Over the last few weeks, I have been trying, in my official role, to get together a group of top UK business schools to agree to a concept of MBA talent fair. Simply put, this concept builds on the strength of aggregation & shared services in the area of students career management. The fair brings together MBA students from top UK B schools on one hand, and some of the top employers on the other. Each school is required to bring in 1-2 of its employers relationship to the fair, thereby, resulting in a critical mass of employers on one side, and students on the other. The students win because in this economy, they get to meet with number of employers simultaneously. The employers win becuase they get to meet with students from all top B schools together, in a cost effective way, which they would be not be able to do it on their own. The schools win because they now offer real, immediate return to the financial investments made by their students, and get an opportunity to build relationships with more employers, in return for opening 1-2 of their existing relationships. Because an individual school or an individual employer would not be able to, or willing to, organize such an activity on its, for a variety of resons such as lack of trust, lack of resources or sheer inertia, a third party such as the organization I represent, would pull everyone together and project manage the entire activity. Everyone involved pays a nominal amount to cover the cost of the organization - the nominal payment required is less than the cost of meal for a group of ten, in an average London restaurant.

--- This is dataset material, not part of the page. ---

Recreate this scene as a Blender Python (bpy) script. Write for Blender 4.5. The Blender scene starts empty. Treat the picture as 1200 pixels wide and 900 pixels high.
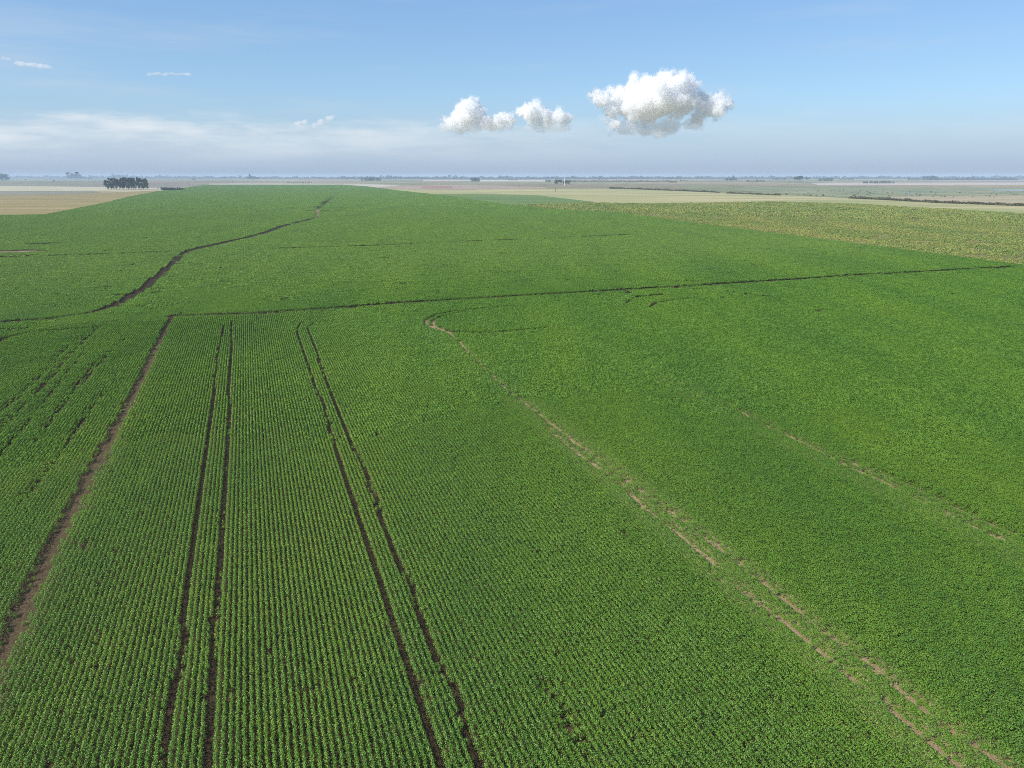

On the face of it, the concept made sense to everyone involved - the academic top brass at the business schools were escastic, not just because it was a very strong model to add value to the services provided by the business school, but also because it represented what the schools preach - outsource non-core activities and let a third party deliver it as a shared service, while the schools could focus on differentiating their students from the others. After all, what is the point in schools A, B & C approaching employers X, Y & Z independently for career placement - it only results in creating wastage in economy by deploying limited resources in a sub-optimal way. Would it not be better if employer X, Y & Z could meet the students of schools A, B & C together through a mechanism of shared career services, while the schools deploy their limited career resources in training & differentiating their students.
Alas, as it happens with most of the models, we forgot the human aspect of this interaction. The B school academic forgot that in their excitement to create a shared & outsourced career services, they will have to deal with objections raised by career /placement offices within these schools - if the employer interaction bit of career services is outsourced to a shared service group, with the 'true' focus of school career services on advisory & differentiation aspect, then most of the schools do not need such large career services department they have built up. What happens to the employees within this department?
As is the case with private corporations who leave the decision to outsource or not to those individuals whose very job is at risk due to outsourcing, the B schools left the above decision to career services department. And as is the case with private sector outsourcing initiatives, the career services decided not to participate in the above initiative because they did not feel the schools would get any value out of this. This decision will ensure that large organizations have no choice but to continue their expenditure of building expensive relationships with individual schools, when other options are possible; that MBA students continue paying higher tuition fees without understanding the tangible return in career placement; that B school academicians are still removed from the reality of the huge gap between what they teach the students and how they run their own schools; but will ensure that career services department at these schools continue to grow in terms of head count.